Worauf muss Schalke setzen?
Heimspiel, Flutlicht, totale Unterstützung, volle Hütte. Wenn Schalke seine Tugenden und die Leidenschaft auf den Platz bringt, wird es für jeden Gegner schwer in der Veltins-Arena. Ich habe Kontakt zum einen oder anderen S04-Spieler. Sie schätzen die Lage realistisch ein. Der Klassenerhalt ist auch aus ihrer Sicht möglich.
Mit den Hoffenheimern Sebastian Rudy und Ozan Kabak kommen am Freitag zwei ehemalige Schalker nach Gelsenkirchen. Wie heiß wird die Rückkehr?
Ich kann mir gerade bei Sebastian Rudy ehrlich gesagt nicht vorstellen, dass er in der Kabine alle Hoffenheimer Spieler anstachelt und sagt: Los Leute, Attacke, jetzt geht’s gegen Schalke! Du machst aus einem ruhigen, introvertierten Spieler keinen Lautsprecher, wobei das intern natürlich anders aussehen kann als draußen auf dem Platz. Für Sebastian Rudy lief es auf Schalke nicht gut. Da hatte auch ich mir wesentlich mehr erhofft, nachdem er von Bayern München als Top-Neuzugang kam. Aber er hat bei Schalke nie zu seiner Form und zu seiner Stärke gefunden. Schalke ist ein Verein, der emotionale Spieler benötigt. In Hoffenheim läuft es für Rudy sicherlich besser.
Und was ist mit Ozan Kabak, der seit Sommer für die TSG verteidigt?

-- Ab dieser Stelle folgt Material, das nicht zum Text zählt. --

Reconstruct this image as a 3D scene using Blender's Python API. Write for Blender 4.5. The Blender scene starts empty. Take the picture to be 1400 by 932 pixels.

Ozan Kabak hat mir auch zu seiner Schalke-Zeit gefallen. Das ist ein junger Verteidiger mit viel Potenzial. Dass er zwischenzeitlich für Liverpool gespielt hat, war gigantisch: Das ist nicht vielen Spielern vergönnt. Aber den richtigen Durchbruch hat er in England nicht geschafft. Jetzt Stammspieler in der Bundesliga zu sein, ist für Kabak eine coole Nummer.